Ce rapport de forces aurait peut-être mis le gouvernement Raffarin en difficulté, même si elle aurait été essentiellement localisée dans le secteur public. Mais il a surtout terrifié par avance les dirigeants syndicaux. Car une grève générale pose toujours la question du pouvoir, elle est une première étape dans le processus révolutionnaire. Les travailleurs ne peuvent qu’y constater la puissance du mouvement ouvrier organisé et prendre confiance dans leurs propres forces. De plus, en voyant qu’ils peuvent bloquer l’économie, ils prennent également conscience de leur poids essentiel dans la production et, à l’inverse, du rôle de parasites oppresseurs des classes dirigeantes dont le pouvoir ne se justifie en rien. La société de classes apparaît dans toute son inégalité et la question de l’alternative politique devient alors centrale en même temps qu’apparaît plus ou moins clairement l’exigence d’avoir un gouvernement au service des intérêts des travailleurs. Si la grève générale avait eu lieu, notre tâche aurait ainsi été d’avancer la question du gouvernement ouvrier et du parti des travailleurs. Blondel a bien compris ce qui était en jeu en commençant par déclarer qu’une grève générale en France serait  » insurrectionnelle « . C’est la grande différence entre le mouvement actuel et celui de 95 : au gouvernement Juppé, les dirigeants syndicaux voyaient Jospin se poser en alternance. Aujourd’hui qui mettre ? Le vide politique créé par la décrédibilisation actuelle des organisations traditionnelles du mouvement ouvrier, conséquence notamment de la politique de droite du gouvernement Jospin, ne serait pas un obstacle s’il n’existait que chez les dirigeants syndicaux. Le problème principal du mouvement de mai est que les travailleurs eux-mêmes sont confrontés à un manque d’alternative. La grève générale était perçue comme un moyen de contrer les attaques du camp opposé mais certainement pas comme la première étape pour changer le système.

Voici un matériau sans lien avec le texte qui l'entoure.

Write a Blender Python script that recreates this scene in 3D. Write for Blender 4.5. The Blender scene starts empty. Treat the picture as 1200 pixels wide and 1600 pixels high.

L’exigence du programme socialiste

La chute du stalinisme et l’offensive néolibérale qui s’en est suivie, la confusion savamment entretenue entre stalinisme et nazisme d’une part et stalinisme et communisme d’autre part, ont empêché les travailleurs de rentrer pleinement en contact avec le programme socialiste ces dernières décennies. Même si aujourd’hui une grande partie de la classe ouvrière a conscience de ne pas partager avec le patronat et la bourgeoisie les mêmes intérêts, elle n’est pas encore convaincue de sa capacité à prendre le pouvoir ni de son rôle révolutionnaire. Ce qui explique le poids et le pouvoir de freinage des directions syndicales dans le mouvement de mai en France. Néanmoins, même si la grève générale n’a pas eu lieu en France, mêmes si les sinistres clowns Berlusconi, Aznar et compagnie se sont maintenus au pouvoir, la percée de cette question de la grève générale dans toute l’Europe témoigne du réveil de la classe ouvrière. Avec la chute de la croissance capitaliste, avec la multiplication des luttes, il est désormais évident que les prochains mois vont être le lieu d’une exacerbation de la lutte des classes et que la question de la grève générale sera au centre des enjeux. Plus que jamais il est de la responsabilité de tous les marxistes de mettre en avant le programme socialiste, tant dans l’organisation et la tactique des luttes que dans l’élaboration pour et par les travailleurs d’une alternative socialiste au capitalisme.